The way expected value works, high stakes can get ruled in by a single credible scenario (absent a counterbalancing case with values inverted), and only ruled out by establishing that there is no way to rule them in. To seek to establish low expected value via appeal to a single “best guess” model or scenario is tempting but ultimately misguided. To rule out high stakes, you need to establish that the most longtermist-friendly scenario or model is not just unlikely, but vanishingly so.[3]

  1. ^

    In particular, I take it that there are many candidate interventions whose potential for vast positive value is not counterbalanced by a comparable risk of vast negative value. We can thus attribute vastly positive expected value—while we face immense uncertainty, we are not completely clueless about what sorts of things are apt to be good for the longterm future.

  2. ^

    This assumes a simple total axiology for valuing lives. Some may wish to give extra moral weight to avoiding outright unacceptable outcomes (like early extinction) compared to “luxury benefits” like increasing population further above a generally acceptable-seeming level.

  3. ^

    To be clear, people are perfectly entitled to assign vanishingly low credence to claims when they sincerely believe it warranted—I certainly don’t mean to rule this out as a matter of form. (It’s how I’m inclined to dismiss Pascalian muggers, after all.) I take the sorts of scenarios discussed above to be, despite their very uncertain and speculative nature, vastly more substantively credible than the claims of Pascalian muggers. But there’s certainly plenty of room for further substantive dispute about what credences are really warranted in all these cases.

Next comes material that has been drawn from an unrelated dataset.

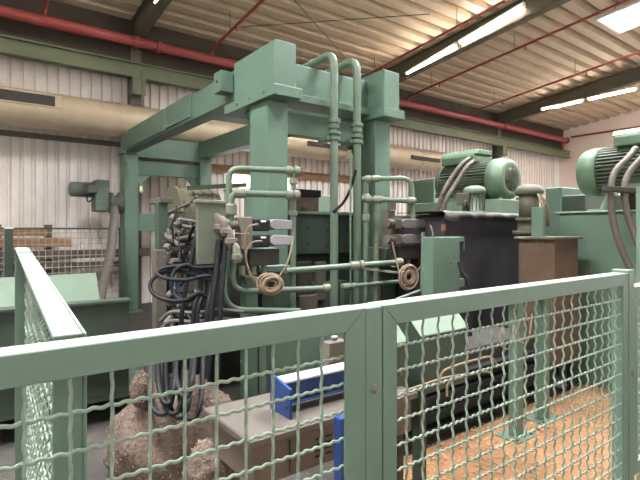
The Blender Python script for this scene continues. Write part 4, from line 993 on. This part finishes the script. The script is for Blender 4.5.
# small vertical motor on the tank lid
c = P(474.5,214,5.55); c.z = zt0+0.03
t = thing('pump_motor', c, 'small upright ribbed motor with a pale green cap on the tank', 'motor')
MB().lathe(c,(0,0,1),[(0,0),(0,0.13),(0.03,0.13),(0.03,0.10),(0.24,0.10),(0.24,0)],20).build('stator', MOTF, t)
for k in range(16):
    a = 2*math.pi*k/16; v = Vector((math.cos(a),math.sin(a),0)); MB().bar(c+v*0.105+Vector((0,0,0.04)),c+v*0.105+Vector((0,0,0.23)),0.012,0.03,v).build('rib', MOTF, t)
MB().lathe(c,(0,0,1),[(0.235,0.11),(0.235,0.125),(0.29,0.125),(0.315,0.10),(0.33,0.05),(0.332,0)],22).build('fan_cap', GREENL, t)
MB().box((c.x-0.23,c.y-0.02,c.z+0.1),(c.x-0.12,c.y+0.08,c.z+0.24)).build('terminal_box', OLIVE, t, bevel=0.006)
tag(MB().tube(spline([c+Vector((-0.2,-0.02,0.1)),c+Vector((-0.28,-0.08,0.14)),c+Vector((-0.33,-0.1,0.08)),c+Vector((-0.34,-0.1,0.0))],6),0.018,8).build('black_cable', BLACK), 'black cable arching beside the small upright motor', 'cable')
# pump between tank and brown box
c = P(529,226,5.25)
t = thing('pump_unit', (c.x,c.y,0.3), 'dusty olive pump with domed cover and cables beside the dark tank', 'pump')
zz0 = c.z
MB().lathe((c.x,c.y,zz0-0.15),(0,0,1),[(0,0),(0,0.15),(0.06,0.15),(0.06,0.17),(0.10,0.17),(0.10,0.12),(0.20,0.12),(0.20,0.14),(0.24,0.14),(0.24,0)],22).build('pump_body', OLIVE, t)
MB().lathe((c.x,c.y,zz0+0.09),(0,0,1),[(0,0),(0,0.105),(0.25,0.105),(0.25,0)],20).build('cover', OLIVE, t)
MB().lathe((c.x,c.y,zz0+0.33),(0,0,1),[(0,0.0),(0,0.145),(0.05,0.15),(0.10,0.12),(0.125,0.06),(0.13,0)],22).build('lid', mat('pump_lid',(84,86,72),0.6,second=(96,84,68)), t, bevel=0.03, seg=2)
MB().box((c.x-0.08,c.y-0.08,0),(c.x+0.08,c.y+0.08,zz0-0.15)).build('pedestal', DARK, t)
for k in range(3):
    MB().tube(spline([Vector((c.x-0.08+0.03*k,c.y-0.14,zz0+0.34)),Vector((c.x-0.10+0.05*k,c.y-0.2,zz0+0.22)),Vector((c.x+0.02*k,c.y-0.19,zz0+0.08)),Vector((c.x+0.06+0.03*k,c.y-0.16,zz0+0.0))],6),0.010,6).build('pump_cable', CABLE, t)

# ------------------------------------------------------------------ wood chips on the floor
o = MB().box((0.75,0.45,0.0),(8.5,2.33,0.004)).build('sawdust_layer', FLOOR); o['kind'] = 'stuff'; o['label'] = 'orange brown layer of sawdust covering the floor by the fence'; o['category'] = 'sawdust'
m = MB()
for _ in range(7000):
    x = random.uniform(0.9,7.0); y = random.uniform(0.8,2.34)
    if random.random() < 0.08: y = random.uniform(0.8,4)
    s_ = random.uniform(0.006,0.022); a = random.uniform(0,6.28); z = random.uniform(0.006,0.012)
    ux, uy = math.cos(a)*s_, math.sin(a)*s_; vx, vy = -uy*0.3, ux*0.3
    m.add([(x-ux-vx,y-uy-vy,z),(x+ux-vx,y+uy-vy,z+random.uniform(0,0.008)),(x+ux+vx,y+uy+vy,z+random.uniform(0,0.008)),(x-ux+vx,y-uy+vy,z)],[(0,1,2,3)])
o = m.build('wood_chips', CHIP); o['kind'] = 'stuff'; o['label'] = 'pale wood chips and shavings scattered on the floor'; o['category'] = 'wood chips'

Anthony DiGiovanni @ 2025-10-21T09:50 (+10)

Moreover, I take it that there is very little credibility to the opposite view, that we should regard the inverse of the above claims as disproportionately likely by default. So if you give some (higher-order) credence to views or models implying cluelessness, and some to views on which we can often reasonably expect commonsensically good things to be long-term good, then it seems the positive expectations could trivially win out

I don't think this works, at least at the level of our empirical credences, for reasons I argue here. (I think the crux here is the "insensitivity to mild sweetening" of imprecise expectations / incomplete preferences; more on that here.)

I do think what you say might work as a response to the precise Bayesian epistemic diffusion model, to be clear, but that's not the strongest case for cluelessness.